* START *
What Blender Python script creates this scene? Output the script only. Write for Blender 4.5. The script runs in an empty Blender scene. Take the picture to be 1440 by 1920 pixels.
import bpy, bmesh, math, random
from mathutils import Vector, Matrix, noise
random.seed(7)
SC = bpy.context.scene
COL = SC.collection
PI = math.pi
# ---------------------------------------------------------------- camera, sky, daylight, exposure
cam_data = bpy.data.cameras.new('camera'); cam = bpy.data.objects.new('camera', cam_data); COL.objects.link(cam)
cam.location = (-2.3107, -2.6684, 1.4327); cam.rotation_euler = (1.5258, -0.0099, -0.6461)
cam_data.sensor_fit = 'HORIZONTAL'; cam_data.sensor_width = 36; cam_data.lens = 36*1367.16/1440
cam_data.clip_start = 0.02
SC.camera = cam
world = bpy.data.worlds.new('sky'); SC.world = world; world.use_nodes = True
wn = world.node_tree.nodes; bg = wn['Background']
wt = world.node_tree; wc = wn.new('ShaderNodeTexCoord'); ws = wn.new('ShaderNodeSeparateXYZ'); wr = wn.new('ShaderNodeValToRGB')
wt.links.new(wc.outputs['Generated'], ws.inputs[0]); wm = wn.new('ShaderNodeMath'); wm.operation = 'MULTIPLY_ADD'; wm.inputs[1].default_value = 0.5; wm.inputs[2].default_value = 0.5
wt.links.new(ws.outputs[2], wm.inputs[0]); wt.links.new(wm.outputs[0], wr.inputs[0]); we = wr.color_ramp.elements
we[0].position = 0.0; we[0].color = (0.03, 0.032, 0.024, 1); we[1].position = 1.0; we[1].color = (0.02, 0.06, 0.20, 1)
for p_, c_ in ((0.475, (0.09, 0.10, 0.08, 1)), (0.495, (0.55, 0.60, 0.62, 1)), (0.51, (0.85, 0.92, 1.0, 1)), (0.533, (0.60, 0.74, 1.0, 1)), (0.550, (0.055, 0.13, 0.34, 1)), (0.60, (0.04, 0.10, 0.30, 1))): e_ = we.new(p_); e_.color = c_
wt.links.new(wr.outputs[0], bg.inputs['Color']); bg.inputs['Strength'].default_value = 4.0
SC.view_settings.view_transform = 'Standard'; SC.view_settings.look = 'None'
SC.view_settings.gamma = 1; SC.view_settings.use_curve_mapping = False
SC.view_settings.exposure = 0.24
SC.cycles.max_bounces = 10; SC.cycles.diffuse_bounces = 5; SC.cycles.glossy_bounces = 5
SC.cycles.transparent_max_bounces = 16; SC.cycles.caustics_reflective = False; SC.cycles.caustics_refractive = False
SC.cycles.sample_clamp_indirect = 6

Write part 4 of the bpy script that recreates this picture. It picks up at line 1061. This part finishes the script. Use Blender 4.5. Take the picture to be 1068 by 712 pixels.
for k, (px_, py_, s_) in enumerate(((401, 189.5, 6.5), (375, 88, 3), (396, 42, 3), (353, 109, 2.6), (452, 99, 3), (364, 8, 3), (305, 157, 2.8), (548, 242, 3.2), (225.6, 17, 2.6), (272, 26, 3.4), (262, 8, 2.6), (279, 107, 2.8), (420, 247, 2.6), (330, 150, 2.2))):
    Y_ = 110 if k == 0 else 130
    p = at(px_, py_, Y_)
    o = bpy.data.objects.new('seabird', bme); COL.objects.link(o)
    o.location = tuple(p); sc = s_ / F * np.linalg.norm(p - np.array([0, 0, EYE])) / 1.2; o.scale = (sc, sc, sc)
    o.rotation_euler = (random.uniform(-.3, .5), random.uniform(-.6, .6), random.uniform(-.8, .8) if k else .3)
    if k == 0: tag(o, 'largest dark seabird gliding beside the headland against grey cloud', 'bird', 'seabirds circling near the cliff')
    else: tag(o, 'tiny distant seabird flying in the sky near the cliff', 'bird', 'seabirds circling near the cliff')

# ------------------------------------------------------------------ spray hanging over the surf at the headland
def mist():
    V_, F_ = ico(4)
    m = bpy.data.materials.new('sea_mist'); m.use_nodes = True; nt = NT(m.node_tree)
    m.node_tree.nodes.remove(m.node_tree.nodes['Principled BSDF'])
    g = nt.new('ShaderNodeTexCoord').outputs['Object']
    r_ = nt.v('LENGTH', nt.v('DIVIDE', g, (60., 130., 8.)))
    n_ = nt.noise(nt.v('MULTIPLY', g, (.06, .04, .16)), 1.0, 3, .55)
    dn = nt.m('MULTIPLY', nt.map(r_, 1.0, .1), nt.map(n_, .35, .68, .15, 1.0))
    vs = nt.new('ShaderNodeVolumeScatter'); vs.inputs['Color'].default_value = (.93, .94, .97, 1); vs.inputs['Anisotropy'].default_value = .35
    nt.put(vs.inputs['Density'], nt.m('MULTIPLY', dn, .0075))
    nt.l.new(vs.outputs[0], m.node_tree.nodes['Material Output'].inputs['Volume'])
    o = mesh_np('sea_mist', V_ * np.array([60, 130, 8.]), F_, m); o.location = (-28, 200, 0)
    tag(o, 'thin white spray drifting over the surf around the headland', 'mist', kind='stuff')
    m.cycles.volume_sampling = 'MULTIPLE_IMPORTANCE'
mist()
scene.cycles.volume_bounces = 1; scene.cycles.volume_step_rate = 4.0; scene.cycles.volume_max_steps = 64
* END *
__Work to complete__
Write out every line of the records exactly.

__The completed task__
What Blender Python script creates this scene? Output the script only. Write for Blender 4.5. The script runs in an empty Blender scene. Take the picture to be 1440 by 1920 pixels.
import bpy, bmesh, math, random
from mathutils import Vector, Matrix, noise
random.seed(7)
SC = bpy.context.scene
COL = SC.collection
PI = math.pi
# ---------------------------------------------------------------- camera, sky, daylight, exposure
cam_data = bpy.data.cameras.new('camera'); cam = bpy.data.objects.new('camera', cam_data); COL.objects.link(cam)
cam.location = (-2.3107, -2.6684, 1.4327); cam.rotation_euler = (1.5258, -0.0099, -0.6461)
cam_data.sensor_fit = 'HORIZONTAL'; cam_data.sensor_width = 36; cam_data.lens = 36*1367.16/1440
cam_data.clip_start = 0.02
SC.camera = cam
world = bpy.data.worlds.new('sky'); SC.world = world; world.use_nodes = True
wn = world.node_tree.nodes; bg = wn['Background']
wt = world.node_tree; wc = wn.new('ShaderNodeTexCoord'); ws = wn.new('ShaderNodeSeparateXYZ'); wr = wn.new('ShaderNodeValToRGB')
wt.links.new(wc.outputs['Generated'], ws.inputs[0]); wm = wn.new('ShaderNodeMath'); wm.operation = 'MULTIPLY_ADD'; wm.inputs[1].default_value = 0.5; wm.inputs[2].default_value = 0.5
wt.links.new(ws.outputs[2], wm.inputs[0]); wt.links.new(wm.outputs[0], wr.inputs[0]); we = wr.color_ramp.elements
we[0].position = 0.0; we[0].color = (0.03, 0.032, 0.024, 1); we[1].position = 1.0; we[1].color = (0.02, 0.06, 0.20, 1)
for p_, c_ in ((0.475, (0.09, 0.10, 0.08, 1)), (0.495, (0.55, 0.60, 0.62, 1)), (0.51, (0.85, 0.92, 1.0, 1)), (0.533, (0.60, 0.74, 1.0, 1)), (0.550, (0.055, 0.13, 0.34, 1)), (0.60, (0.04, 0.10, 0.30, 1))): e_ = we.new(p_); e_.color = c_
wt.links.new(wr.outputs[0], bg.inputs['Color']); bg.inputs['Strength'].default_value = 4.0
SC.view_settings.view_transform = 'Standard'; SC.view_settings.look = 'None'
SC.view_settings.gamma = 1; SC.view_settings.use_curve_mapping = False
SC.view_settings.exposure = 0.24
SC.cycles.max_bounces = 10; SC.cycles.diffuse_bounces = 5; SC.cycles.glossy_bounces = 5
SC.cycles.transparent_max_bounces = 16; SC.cycles.caustics_reflective = False; SC.cycles.caustics_refractive = False
SC.cycles.sample_clamp_indirect = 6

Write part 4 of the bpy script that recreates this picture. It picks up at line 1061. This part finishes the script. Use Blender 4.5. Take the picture to be 1068 by 712 pixels.
for k, (px_, py_, s_) in enumerate(((401, 189.5, 6.5), (375, 88, 3), (396, 42, 3), (353, 109, 2.6), (452, 99, 3), (364, 8, 3), (305, 157, 2.8), (548, 242, 3.2), (225.6, 17, 2.6), (272, 26, 3.4), (262, 8, 2.6), (279, 107, 2.8), (420, 247, 2.6), (330, 150, 2.2))):
    Y_ = 110 if k == 0 else 130
    p = at(px_, py_, Y_)
    o = bpy.data.objects.new('seabird', bme); COL.objects.link(o)
    o.location = tuple(p); sc = s_ / F * np.linalg.norm(p - np.array([0, 0, EYE])) / 1.2; o.scale = (sc, sc, sc)
    o.rotation_euler = (random.uniform(-.3, .5), random.uniform(-.6, .6), random.uniform(-.8, .8) if k else .3)
    if k == 0: tag(o, 'largest dark seabird gliding beside the headland against grey cloud', 'bird', 'seabirds circling near the cliff')
    else: tag(o, 'tiny distant seabird flying in the sky near the cliff', 'bird', 'seabirds circling near the cliff')

# ------------------------------------------------------------------ spray hanging over the surf at the headland
def mist():
    V_, F_ = ico(4)
    m = bpy.data.materials.new('sea_mist'); m.use_nodes = True; nt = NT(m.node_tree)
    m.node_tree.nodes.remove(m.node_tree.nodes['Principled BSDF'])
    g = nt.new('ShaderNodeTexCoord').outputs['Object']
    r_ = nt.v('LENGTH', nt.v('DIVIDE', g, (60., 130., 8.)))
    n_ = nt.noise(nt.v('MULTIPLY', g, (.06, .04, .16)), 1.0, 3, .55)
    dn = nt.m('MULTIPLY', nt.map(r_, 1.0, .1), nt.map(n_, .35, .68, .15, 1.0))
    vs = nt.new('ShaderNodeVolumeScatter'); vs.inputs['Color'].default_value = (.93, .94, .97, 1); vs.inputs['Anisotropy'].default_value = .35
    nt.put(vs.inputs['Density'], nt.m('MULTIPLY', dn, .0075))
    nt.l.new(vs.outputs[0], m.node_tree.nodes['Material Output'].inputs['Volume'])
    o = mesh_np('sea_mist', V_ * np.array([60, 130, 8.]), F_, m); o.location = (-28, 200, 0)
    tag(o, 'thin white spray drifting over the surf around the headland', 'mist', kind='stuff')
    m.cycles.volume_sampling = 'MULTIPLE_IMPORTANCE'
mist()
scene.cycles.volume_bounces = 1; scene.cycles.volume_step_rate = 4.0; scene.cycles.volume_max_steps = 64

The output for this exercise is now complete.